Mortgage rates have slipped for the third week in a row, and the Federal Reserve is in no rush to raise long-term interest rates.

Homebuyers, you're in luck. Mortgage rates have slipped for the third week in a row, and the Federal Reserve is in no rush to raise long-term interest rates.

Homeowners who've been toying with the idea of refinancing are in a prime position to lock in a lower rate.

At the same time, rising home prices are squeezing would-be homebuyers' wallets. Painfully.

At its July meeting, the Fed opted to leave short-term rates unchanged while continuing to wait on taking action that could push up long-term rates.

As mortgage rates go down, more homeowners are refinancing. After all, the odds are in their favor.

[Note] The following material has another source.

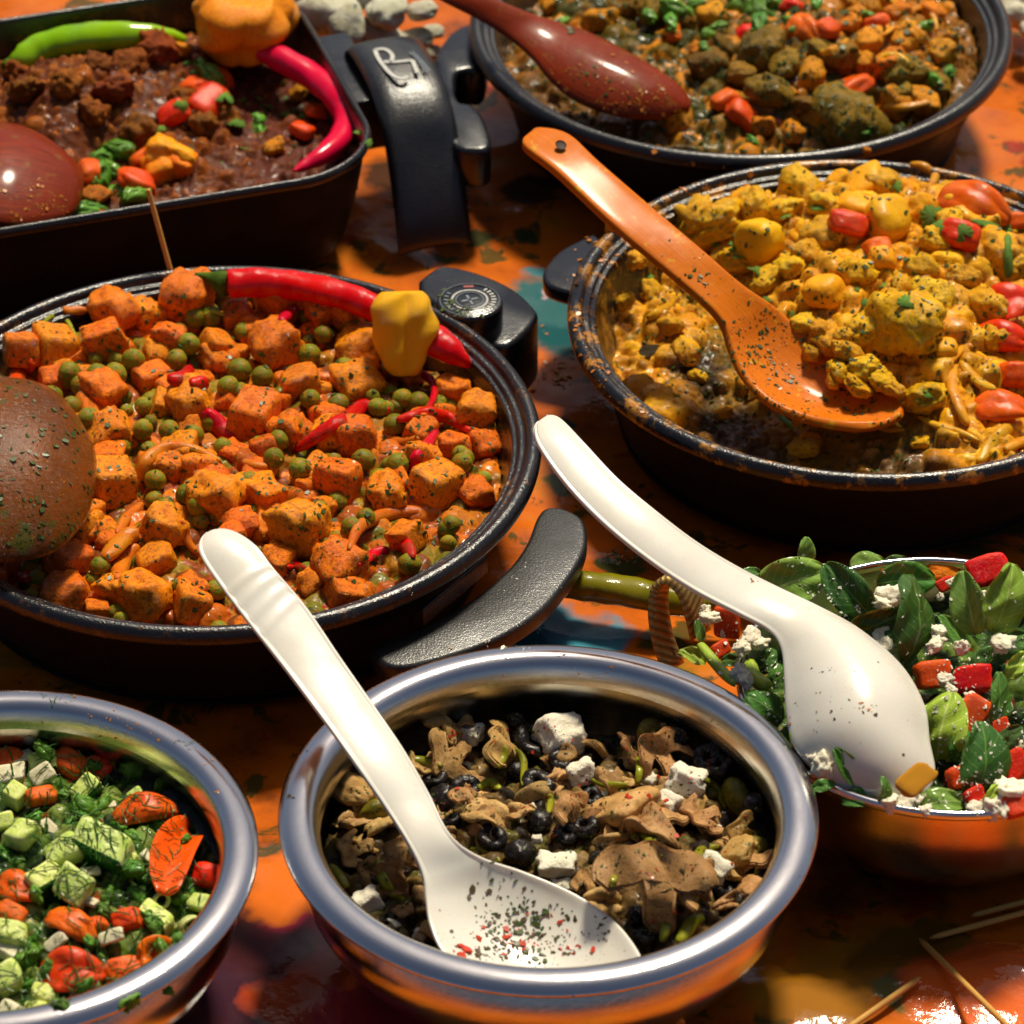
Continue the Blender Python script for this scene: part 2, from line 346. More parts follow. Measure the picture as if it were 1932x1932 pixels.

The refinance share of mortgage applications jumped three percent last week, compared to a week earlier, according to the Mortgage Bankers Association. Refinance activity rose to 46 percent of total mortgage applications, up from 44.7 percent the week prior.

Overall, though, mortgage applications saw only a minimal bump of 0.4 percent from the previous week, the MBA reported. That's due in large part to the ongoing shortages of homes for sale.

Lower rates not spurring buyers into action

The fact that fewer homes are on the market is pushing up home prices. And that's making things very tough for weary buyers — even with mortgage deals on their side.

Sales of existing homes fell 1.8 percent in June from the level seen in May, according to the National Association of Realtors.

"Interested buyers are being tripped up by supply that remains stuck at a meager level and price growth that's straining their budget," says Lawrence Yun, the association's chief economist.

The benchmark 30-year fixed-rate mortgage fell this week to 4.09 percent from 4.11 percent, according to Bankrate's weekly survey of large lenders. A year ago, it was 3.63 percent. Four weeks ago, the rate was 4.07 percent.

The 30-year fixed-rate average for this week is 0.35 percentage points below the 52-week high of 4.44 percent, and is 0.55 percentage points greater than the 52-week low of 3.54 percent.

The 30-year fixed mortgages in this week's survey had an average total of 0.24 discount and origination points.

Over the past 52 weeks, the 30-year fixed has averaged 4.03 percent. This week's rate is 0.06 percentage points higher than the 52-week average.

The 15-year fixed-rate mortgage was flat at 3.31 percent.

The 5/1 adjustable-rate mortgage fell to 3.50 percent from 3.52 percent.

The 30-year fixed-rate jumbo mortgage rose to 4.08 percent from 4.06 percent.

At the current 30-year fixed rate, you'll pay $482.62 each month for every $100,000 you borrow, down from $483.78 last week.

At the current 15-year fixed rate, you'll pay $705.59 each month for every $100,000 you borrow, unchanged from last week.

At the current 5/1 ARM rate, you'll pay $449.04 each month for every $100,000 you borrow, down from $450.16 last week.